Thea Dorn stellt mehrfach die Frage, wie man dem allen als „Citoyen“, als aufgeklärter Staatsbürger im Sinne J. F. Kennedys von 1961 („Fragt nicht, was euer Land für euch tun kann – fragt, was ihr für euer Land tun könnt!“), entgegenwirken kann. Gauck fordert mehr Selbstbewusstsein und Engagement gegenüber einer „Fluchtbereitschaft aus der Verantwortung heraus“ (Erich Fromm: Escape from Freedom). Es gelte, Ängste aus der Mitte der Bevölkerung aktiv aufzufangen, wertkonservative Angebote zu definieren. „Man muss den Mut haben, eine Veränderung zu debattieren. Das Thema Migration hat überall dafür gesorgt, dass nationalpopulistische Parteien reüssieren.“

„Erschütterungen“ handsigniert: Viele Male musste Gauck nach dem Vortrag sein neues Buch den Besuchern widmen
„Erschütterungen“ handsigniert: Viele Male musste Gauck nach dem Vortrag sein neues Buch den Besuchern widmen © Privat

Nach den inneren Problemen der Demokratien um Deutschland geht Thea Dorn ein auf Gaucks „flammendes Plädoyer, dass sich die Deutschen nicht aus Angst vor dem mächtigen Russland dazu verleiten lassen sollen zu glauben, dass Appeasement-Politik (Beschwichtigung) den Frieden sichern kann“. Von der Ostpolitik früherer Bundesregierungen handelt auch der erste, größte Teil von Gaucks Buch, den er lediglich streifen kann.
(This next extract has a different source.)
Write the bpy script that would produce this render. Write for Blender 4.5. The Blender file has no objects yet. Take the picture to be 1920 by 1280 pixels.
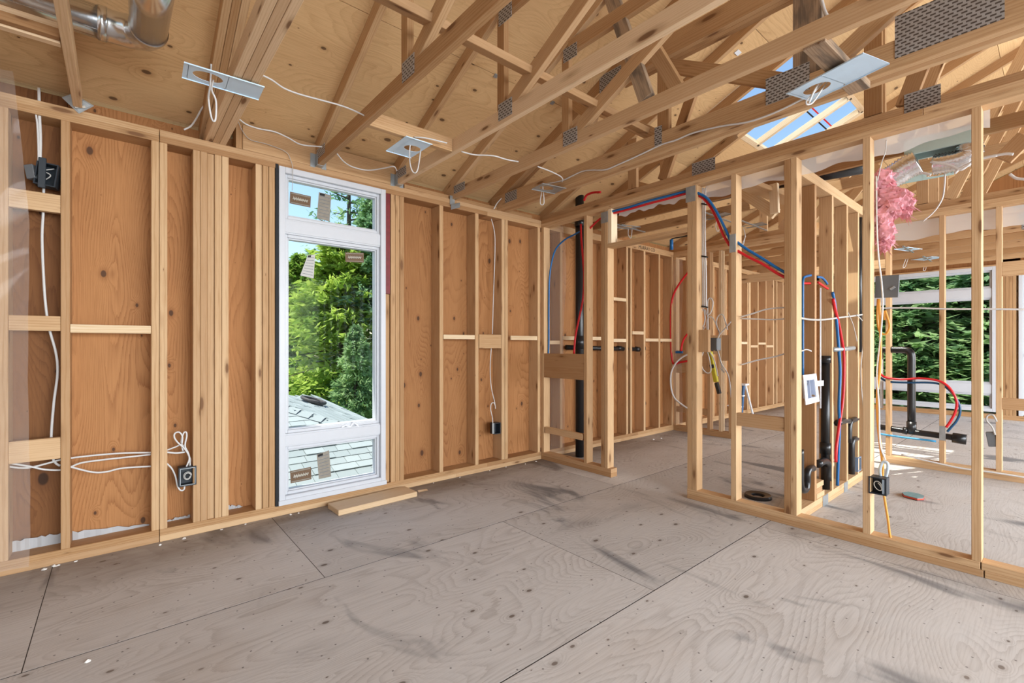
import bpy, bmesh, math, random
import numpy as np
from mathutils import Vector, Matrix, Quaternion
random.seed(7); np.random.seed(7)
SC = bpy.context.scene
COL = SC.collection

# ------------------------------------------------------------------ camera / world / light
F, CX, CY, EYE = 873.0, 960.0, 647.0, 1.2
YAW = math.atan(739 / 873)
SA, CA = math.sin(YAW), math.cos(YAW)
cam_d = bpy.data.cameras.new('camera'); cam = bpy.data.objects.new('camera', cam_d); COL.objects.link(cam)
cam_d.sensor_width = 36; cam_d.lens = 36 * F / 1920; cam_d.shift_y = 7 / 1920; cam_d.clip_start = .03
cam.location = (0, 0, EYE); cam.rotation_euler = (math.pi / 2, 0, -YAW)
SC.camera = cam
SC.view_settings.view_transform = 'Standard'; SC.view_settings.look = 'None'
SC.view_settings.gamma = 1; SC.view_settings.use_curve_mapping = False
SC.view_settings.exposure = 0.24

SUN_DIR = Vector((.34, -.15, -.93)).normalized()       # the way sunlight travels
W = bpy.data.worlds.new('world'); SC.world = W; W.use_nodes = True
wn = W.node_tree.nodes; wl = W.node_tree.links
bg = wn['Background']; sky = wn.new('ShaderNodeTexSky'); sky.sky_type = 'NISHITA'; sky.sun_disc = False
sky.sun_elevation = math.asin(-SUN_DIR.z); sky.sun_rotation = math.atan2(-SUN_DIR.x, -SUN_DIR.y)
sky.air_density = 1.3; sky.dust_density = .6; sky.ozone_density = 2.0
wl.new(sky.outputs[0], bg.inputs[0]); bg.inputs[1].default_value = .21
sun_d = bpy.data.lights.new('sun', 'SUN'); sun_d.energy = 6.0; sun_d.angle = .009; sun_d.color = (1, .95, .86)
sun = bpy.data.objects.new('sun', sun_d); COL.objects.link(sun)
sun.rotation_euler = SUN_DIR.to_track_quat('-Z', 'Y').to_euler()
def area(name, loc, aim, sx, sy, power, col=(1, 1, 1)):
    l = bpy.data.lights.new(name, 'AREA'); l.shape = 'RECTANGLE'; l.size = sx; l.size_y = sy; l.energy = power; l.color = col
    o = bpy.data.objects.new(name, l); COL.objects.link(o); o.location = loc
    o.rotation_euler = Vector(aim).to_track_quat('-Z', 'Y').to_euler(); return o
# daylight from the glazed side of the house, behind the photographer, plus an added weak fill light at the closed left end
area('window_daylight_rear', (5.2, -4.6, 1.6), (0, 1, -.62), 11.6, 2.6, 1250, (.88, .94, 1.0))
area('fill_light_end', (-4.05, .4, 1.45), (1, 0, -.6), 7.5, 2.6, 40, (.86, .94, 1.0))

# ------------------------------------------------------------------ geometry helpers
def ray(x, y):
    t = (x - CX) / F; return Vector((SA + t * CA, CA - t * SA, (CY - y) / F))
def PY(x, y, Y):
    r = ray(x, y); s = Y / r.y; return Vector((s * r.x, Y, EYE + s * r.z))
def PX(x, y, X):
    r = ray(x, y); s = X / r.x; return Vector((X, s * r.y, EYE + s * r.z))
def PZ(x, y, Z):
    r = ray(x, y); s = (Z - EYE) / r.z; return Vector((s * r.x, s * r.y, Z))
def PD(x, y, d):
    r = ray(x, y); return Vector((d * r.x, d * r.y, EYE + d * r.z))
WM = {}
def link(o, parent=None, M=None):
    COL.objects.link(o)
    M = M or Matrix.Identity(4); WM[o.name] = M
    if parent is not None:
        o.parent = parent; o.matrix_parent_inverse = WM[parent.name].inverted()
    o.matrix_basis = M
    return o
def tag(o, label=None, cat=None, group=None, kind=None):
    for k, v in (('label', label), ('category', cat), ('group', group), ('kind', kind)):
        if v: o[k] = v
    return o
def empty(name, loc=(0, 0, 0), **k):
    o = bpy.data.objects.new(name, None); o.empty_display_size = .1
    link(o, None, Matrix.Translation(loc)); return tag(o, **k)
def mesh(name, verts, faces, mat, parent=None, M=None, smooth=False):
    m = bpy.data.meshes.new(name); m.from_pydata([tuple(v) for v in verts], [], faces); m.update()
    if smooth: m.polygons.foreach_set('use_smooth', [True] * len(m.polygons))
    if mat: m.materials.append(mat)
    return link(bpy.data.objects.new(name, m), parent, M)
_cache = {}
def cbox_mesh(l, w, h, mat, ch):
    key = (round(l, 4), round(w, 4), round(h, 4), mat.name, ch)
    if key in _cache: return _cache[key]
    bm = bmesh.new(); bmesh.ops.create_cube(bm, size=1)
    for v in bm.verts: v.co = Vector((v.co.x * l, v.co.y * w, v.co.z * h))
    if ch > 0: bmesh.ops.bevel(bm, geom=list(bm.edges), offset=min(ch, .2 * min(l, w, h)), segments=1, affect='EDGES')
    m = bpy.data.meshes.new('piece'); bm.to_mesh(m); bm.free(); m.materials.append(mat); _cache[key] = m
    return m
def lum(name, parent, p0, p1, w, h, up=(0, 0, 1), mat=None, ch=.002):
    """a straight piece from p0 to p1; local X runs along it, w across (local Y), h along 'up' (local Z)"""
    p0, p1 = Vector(p0), Vector(p1); a = (p1 - p0); L = a.length; a.normalize()
    z = Vector(up); z = (z - a * z.dot(a)).normalized(); y = z.cross(a)
    M = Matrix((a, y, z)).transposed().to_4x4(); M.translation = (p0 + p1) / 2
    o = bpy.data.objects.new(name, cbox_mesh(L, w, h, mat or LUM, ch)); return link(o, parent, M)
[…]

Plötzlich habe dieses Politikmodell nach Willy Brandt und Helsinki-Verträgen nicht mehr funktioniert, mit Putins Annexion der Krim und der Ost-Ukraine sei ein „Nicht-Wahrnehmen der Wirklichkeit“ verbunden gewesen, das dem „Kriegsbrandstifter“ einen unprovozierten Angriffskrieg ermöglicht habe, bedauert der Politiker und tritt für größere Verteidigungsbereitschaft ein.

„Demokraten haben in dieser Welt noch eine Menge zu tun“, schloss Joachim Gauck, „hier und auch im globalen Süden. Dazu brauchen wir Mut, Willen und Zutrauen. Wir wollen es miteinander trainieren.“

Dank gab es von Festivalleiterin Christiane Kohl für einen tiefgehenden politischen Diskurs, langen, stehenden Beifall vom Publikum. Joachim Gauck musste dann noch viele Bücher signieren.